Why has the advent of nihilism become necessary? Because the values we have had hitherto thus draw their final consequence; because nihilism represents the ultimate logical conclusion of our great values and ideals – because we must experience nihilism before we can find out what value these “values” really had. – We require, at some time, new values.

European Nihilism

Nihilism stands at the door: whence comes this uncanniest of all guests? Point of departure: it is an error to consider “social distress” or “physiological degeneration,” or corruption of all things, as the cause of nihilism. Ours is the most honest and compassionate age. Distress, whether psychic, physical, or intellectual, need not at all produce nihilism (that is, the radical rejection of value, meaning, and desirability). Such distress always permits a variety of interpretations.
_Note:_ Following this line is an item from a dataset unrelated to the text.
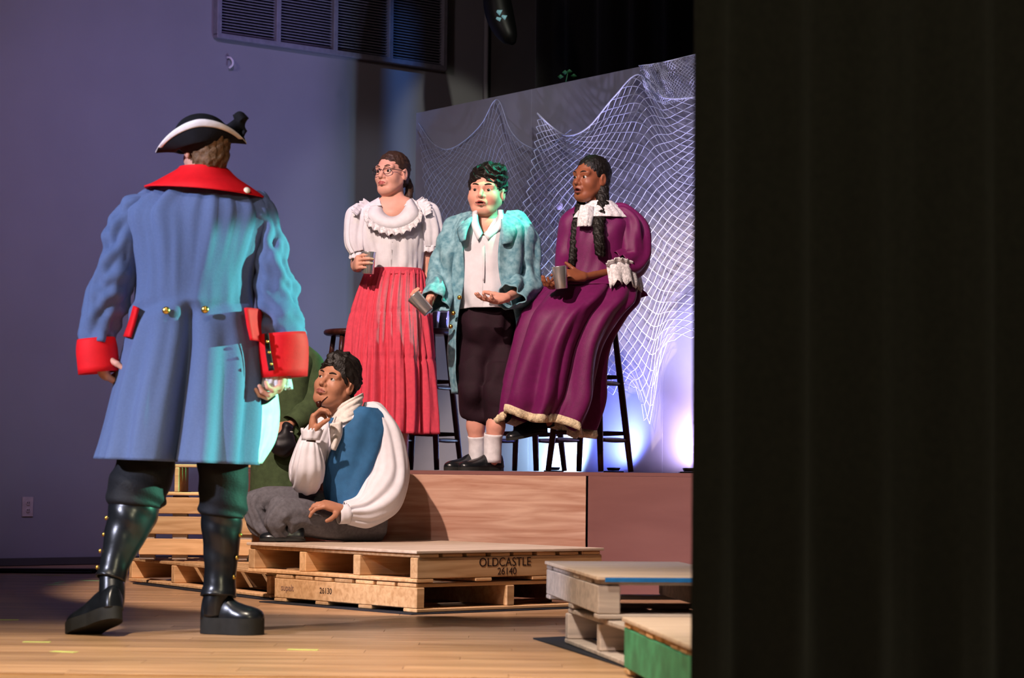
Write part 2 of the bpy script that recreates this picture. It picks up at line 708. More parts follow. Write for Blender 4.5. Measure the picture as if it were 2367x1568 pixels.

Rather: it is in one particular interpretation, the Christian moral one, that nihilism is rooted.

The end of Christianity – at the hands of its own morality (which cannot be replaced), which turns against the Christian God: the sense of truthfulness, highly developed by Christianity, is nauseated by the falseness and mendaciousness of all Christian interpretations of the world and of history; rebound from “God is the truth” to the fanatical faith “All is false”; an active Buddhism.

Skepticism regarding morality is what is decisive. The end of the moral interpretation of the world, which no longer has any sanction after it has tried to escape into some beyond, leads to nihilism. “All lacks meaning.” (The untenability of one interpretation of the world, upon which a tremendous amount of energy has been lavished, awakens the suspicion that all interpretations of the world are false.)

Against this “meaninglessness” on the one hand, against our moral prejudices on the other: to what extent was all science and philosophy so far influenced by moral judgments? and will this not around the hostility of science? or an anti-scientific mentality? A critique of Christian morality is still lacking.

Since Copernicus man is rolling from the center toward x.